Por outras palavras, os líderes sérvios bósnios em Pale, «capital» da sua autoproclamada república, prosseguem o jogo perigoso com os reféns. Mas, desta vez, quiseram frisar que o Presidente Milosevic é também um refém nas mãos deles.
Radovan Karadzic está particularmente furioso com Milosevic por, alegadamente, este se ter mostrado disposto a reconhecer a Bósnia e a «vender os sérvios bósnios» em troca do levantamento das sanções internacionais. «Não acredito que Milosevic venha a reconhecer a Bósnia-Herzegovina», insistiu Karadzic numa entrevista especial à TV sérvia, há dois dias. «Mas se [Milosevic] o fizer, continuaremos a lutar até alcançarmos o nosso objectivo final.»
Os sérvios bósnios ainda não revelaram, porém, qual é o seu «objectivo final». Na mesma entrevista à televisão de Pale, Karadzic declarou que está agora disposto a aceitar todos os elementos do plano de paz para a Bósnia proposto pelas cinco nações do Grupo de Contacto, excepto os mapas de distribuição de território. No entanto, não esclareceu se aceitará os gestos formais que confirmarão a sua aceitação definitiva deste plano de paz ou a sua vontade de negociar, por via diplomática, o fim da guerra.
A lógica da situação sérvia bósnia, segundo a Reuter, parece indicar que vão manter alguns reféns para usarem como trunfos sempre que o Ocidente se mostrar mais duro. «É difícil ver como é que Milosevic pode libertá-los sem usar a força, se Karadzic não os quiser deixar em liberdade», observou uma fonte diplomática. «Por um lado, a sua credibilidade está em xeque, mas por outro ele não vai arriscar um confronto físico, embora o Exército e polícia da Sérvia fossem suficientemente poderosos para vencer o combate.»
A força de Karadzic está no facto de não ter nenhum sucessor óbvio e de a sua estratégia de jogar com o tempo num ambiente diplomático em mutação permanente sempre ter resultado.
Seselj na prisão
Outros observadores em Belgrado estão convencidos de que o Presidente Milosevic está realmente determinado a reconhecer a Bósnia-Herzegovina como um Estado soberano. As suas longas negociações com o enviado americano Frasure estão praticamente concluídas; a maior parte das sanções (mas não todas!) serão levantadas por um período «indefinido», mas o fim total do embargo só será possível se Belgrado reconhecer a Croácia tal como a Bósnia-Herzegovina.
A confirmação, embora indirecta, da alegada disposição de Milosevic para reconhecer a Bósnia só foi dada no sábado à noite com o já esperado anúncio da prisão do líder ultranacionalista Vojislav Seselj, do Partido Radical Sérvio, também conhecido como o principal opositor do reconhecimento da Bósnia-Herzegovina pela Sérvia.

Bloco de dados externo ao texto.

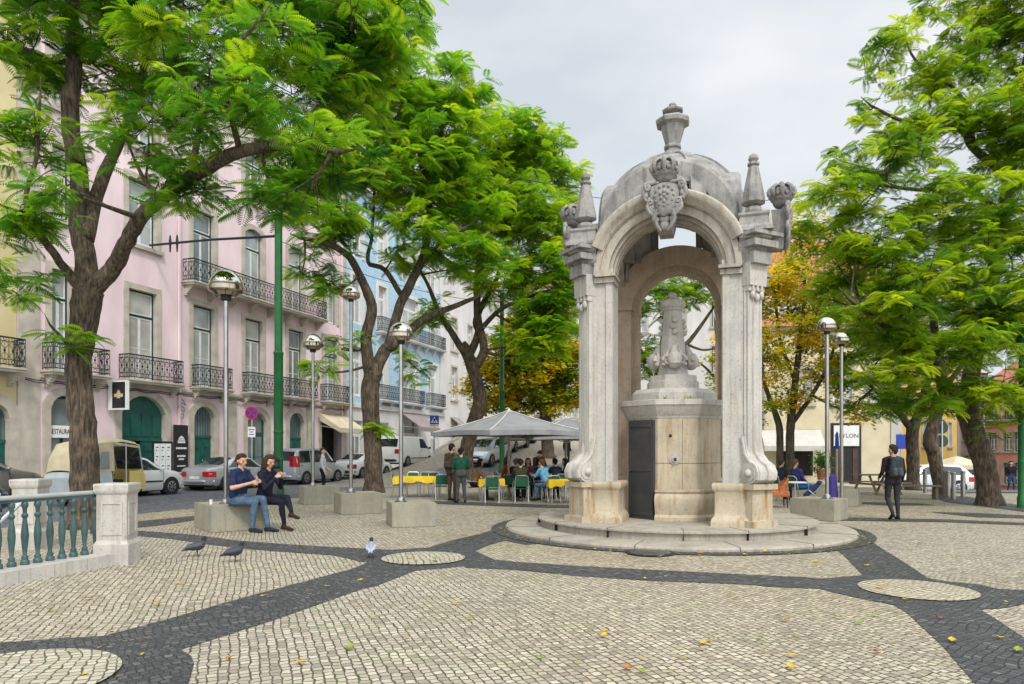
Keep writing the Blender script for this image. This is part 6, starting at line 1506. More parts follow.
M['skin'] = pm('skin', (.50, .29, .20), (.43, .24, .165), 9, .5, spec=.4)
M['skin_d'] = pm('darker_skin', (.25, .14, .095), (.2, .11, .075), 9, .5, spec=.4)
M['eye'] = pm('eye', (.02, .015, .012), (.03, .02, .015), 9, .2)
M['lip'] = pm('lip', (.36, .13, .11), (.32, .11, .09), 9, .5)
def person(label, loc, yaw, pose=None, top=(.02, .03, .08), leg=(.03, .03, .035), shoe=(.02, .018, .016), hair=(.035, .022, .015), sleeve=True, skin='skin', long_hair=False, hat=None, head=(0, 0), scale=1.0, voxel=.016, group=None, bulk=1.0, extra=None, bag=None, fem=False, bald=False):
    """local frame: faces +y, x to its right. pose: joint overrides"""
    J = dict(pel=(0, 0, .93), chest=(0, .0, 1.30), neck=(0, -.01, 1.47), hL=(-.09, 0, .92), hR=(.09, 0, .92), kL=(-.10, .03, .50), kR=(.10, .03, .50), aL=(-.10, 0, .09), aR=(.10, 0, .09), tL=(-.12, .17, .035), tR=(.12, .17, .035),
             sL=(-.185, -.01, 1.41), sR=(.185, -.01, 1.41), eL=(-.235, -.03, 1.12), eR=(.235, -.03, 1.12), wL=(-.235, .07, .87), wR=(.235, .07, .87))
    if pose: J.update(pose)
    V = {k: Vector(v) for k, v in J.items()}
    t = thing('person', label, 'person', loc, yaw, group); t.scale = (scale,)*3
    b = bulk; sw = .9 if fem else 1.0
    S = []; SK, TP, LG, SH, EY, LP = 0, 1, 2, 3, 4, 5
    def s(a, ra, c, rc, m): S.append((tuple(a), ra, tuple(c), rc, m))
    up = (V['chest'] - V['pel']).normalized(); side = (V['sR'] - V['sL']).normalized(); fw = side.cross(up) * -1
    fw = up.cross(side)
    for k in (-1, 1):
        s(V['pel'] + side*k*.065 - fw*.02, .115*b, V['pel'] + side*k*.06 + up*.10, .11*b, LG)
        s(V['pel'] + side*k*.06 + up*.14, .108*b*sw, V['chest'] + side*k*.075*sw - up*.02, .118*b*sw, TP)
        s(V['pel'] + side*k*.075 + up*.06, .105*b, V['pel'] + side*k*.065 + up*.16, .105*b, TP)
        s(V['chest'] + side*k*.06 + up*.02, .11*b*sw, V['chest'] + side*k*.10 + up*.08, .075*b, TP)
    s(V['chest'] + up*.05, .10*b, V['neck'] - up*.03, .062, TP)
    s(V['neck'] - up*.04, .058, V['neck'] + up*.07, .054, SK)
    for L_ in 'LR':
        s(V['chest'] + up*.10 + (V['s'+L_]-V['chest'])*.4, .07*b, V['s'+L_], .068*b*sw, TP)
        s(V['s'+L_], .065*b*sw, V['e'+L_], .048*b, TP)
        d = V['w'+L_] - V['e'+L_]
        if sleeve: s(V['e'+L_], .047*b, V['w'+L_] - d*.05, .036*b, TP)
        else:
            m_ = V['s'+L_] + (V['e'+L_]-V['s'+L_])*.72; S.pop(); s(V['s'+L_], .066*b*sw, m_, .058*b, TP); s(m_, .045, V['e'+L_], .043, SK); s(V['e'+L_], .043, V['w'+L_], .029, SK)
        dn = d.normalized(); s(V['w'+L_], .028, V['w'+L_] + dn*.02, .028, SK)
        # hand: palm, four curled fingers, thumb from the side of the palm
        sgn = -1 if L_ == 'L' else 1
        inn = (side*-sgn); inn = (inn - dn*inn.dot(dn)).normalized(); fr_ = dn.cross(inn).normalized()
        if fr_.y < 0: fr_ = -fr_
        w0 = V['w'+L_] + dn*.02; pk = w0 + dn*.075
        for q in (-1, 0, 1): s(w0 + fr_*q*.018, .017, pk + fr_*q*.026, .015, SK)
        for q, (o_, l_) in enumerate(((.036, .066), (.012, .076), (-.012, .072), (-.036, .056))):
            f0 = pk + fr_*o_; f1 = f0 + dn*l_*.55 + inn*.008; f2 = f1 + dn*l_*.40 + inn*.022; s(f0, .0105, f1, .0095, SK); s(f1, .0095, f2, .008, SK)
        th = w0 + fr_*.030 + dn*.02; s(w0 + fr_*.02, .014, th + fr_*.022 + dn*.015, .012, SK); s(th + fr_*.022 + dn*.015, .011, th + fr_*.032 + dn*.05 + inn*.01, .009, SK)
        s(V['h'+L_], .098*b*(1.02 if fem else 1), V['k'+L_], .062*b, LG); s(V['k'+L_], .060*b, V['a'+L_] + Vector((0, 0, .03)), .043*b, LG)
        ca = V['k'+L_] + (V['a'+L_]-V['k'+L_])*.3; fdir = (V['t'+L_]-V['a'+L_]); fdir.z = 0; fdir = fdir.normalized() if fdir.length > 1e-4 else Vector((0, 1, 0)); s(ca - fdir*.015, .058*b, ca - fdir*.01 + (V['a'+L_]-ca)*.4, .048*b, LG)
        s(V['a'+L_], .042, V['a'+L_] - fdir*.045 - Vector((0, 0, .045)), .038, SH); s(V['a'+L_] - Vector((0, 0, .03)), .042, V['t'+L_], .034, SH); s(V['t'+L_], .034, V['t'+L_] + fdir*.04, .028, SH)
    # head in its own frame
    yw, pt = R(head[0]), R(head[1]); HM = Matrix.Rotation(yw, 3, 'Z') @ Matrix.Rotation(pt, 3, 'X')
    base = V['neck'] + up*.06; HP = lambda x, y, z: base + HM @ Vector((x, y, z))
    def h(a, ra, c, rc, m): s(HP(*a), ra, HP(*c), rc, m)
    h((0, -.015, .13), .088, (0, .012, .15), .082, SK); h((0, .025, .10), .066, (0, .035, .05), .052, SK); h((0, .045, .035), .036, (0, .062, .022), .027, SK)
    h((0, .088, .115), .012, (0, .112, .078), .016, SK); h((-.055, .05, .085), .03, (.055, .05, .085), .03, SK)
    for k in (-1, 1):
        h((k*.092, .0, .115), .016, (k*.09, -.008, .075), .012, SK); h((k*.033, .083, .113), .0095, (k*.037, .082, .113), .0095, EY); h((k*.022, .09, .138), .010, (k*.048, .082, .138), .009, SK)
    h((-.02, .088, .043), .009, (.02, .088, .043), .009, LP)
    mats = [M[skin], cloth(top), cloth(leg), cloth(shoe), M['eye'], M['lip']]
    body = fuse('body', S, mats, t, voxel)
    if not bald:
        HS = [(HP(0, -.03, .165), .085, HP(0, .02, .19), .072, 0), (HP(-.05, -.035, .135), .056, HP(-.045, .01, .185), .05, 0), (HP(.05, -.035, .135), .056, HP(.045, .01, .185), .05, 0), (HP(0, -.06, .10), .058, HP(0, -.05, .06), .045, 0), (HP(-.03, .05, .205), .035, HP(.03, .05, .205), .035, 0)]
        if long_hair:
            for k in (-1, 0, 1): HS += [(HP(k*.06, -.05, .13), .05, HP(k*.075, -.055, -.02), .045, 0), (HP(k*.075, -.055, -.02), .045, HP(k*.08, -.06, -.14), .025, 0)]
            for k in (-1, 1): HS += [(HP(k*.085, .01, .14), .03, HP(k*.09, .015, 0), .028, 0)]
        fuse('hair', HS, [cloth(hair, 40)], t, max(.011, voxel*.8), 2)
    if hat:
        fuse('hat', [(HP(0, -.02, .17), .092, HP(0, .015, .195), .078, 0), (HP(-.04, .09, .165), .018, HP(.04, .09, .165), .018, 0)], [cloth(hat, 30)], t, max(.011, voxel*.8), 2)
    if extra: extra(t, V, up, fw, side, voxel)
    if bag:
        col, acc = bag; c = V['chest'] - fw*.185 - up*.02
        BS = [(c + side*k*.075 + up*.15, .065, c + side*k*.085 - up*.20, .08, 0) for k in (-1, 0, 1)] + [(c - fw*.08 - up*.10 + side*k*.06, .05, c - fw*.08 - up*.2 + side*k*.06, .05, 1) for k in (-1, 1)]
        BS = [(tuple(a), ra, tuple(b_), rb, m) for a, ra, b_, rb, m in BS]
        bp = fuse('backpack', BS, [cloth(col), cloth(acc)], t, .014, 4)
        for k in (-1, 1):
            mb = MB(); mb.tube([c + side*k*.11 + up*.18, V['chest'] + side*k*.13 + up*.17, V['chest'] + side*k*.14 + fw*.135, V['chest'] + side*k*.15 - up*.12 + fw*.09, c + side*k*.15 - up*.16], .018, 6); mb.build('strap', cloth(col), bp, 180)
    return t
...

Seselj e um grupo de deputados do seu partido foram detidos em Gnjilane, uma cidade na problemática província do Kosovo, depois de uma cena de tiros, ainda não explicada, num comício dos radicais. Estes organizaram, na semana passada em várias localidades da Sérvia, múltiplas manifestações de apoio a Karadzic e de protesto contra o reconhecimento da Bósnia. Seselj tinha também marcado um grandioso comício para o dia próximo dia 17 em Belgrado. No entanto, receando um conflito sangrento entre partidários de Milosevic e aliados da dupla Seselj-Karadzic nas ruas da capital sérvia, as autoridades tentaram encontrar uma razão para proibir o comício.
«O tiroteio em Gnjilane surgiu como uma provocação da polícia», declarou ontem um representante do Partido Radical. «Começou de propósito para justificar a prisão do nosso líder e proibir o comício em Belgrado.»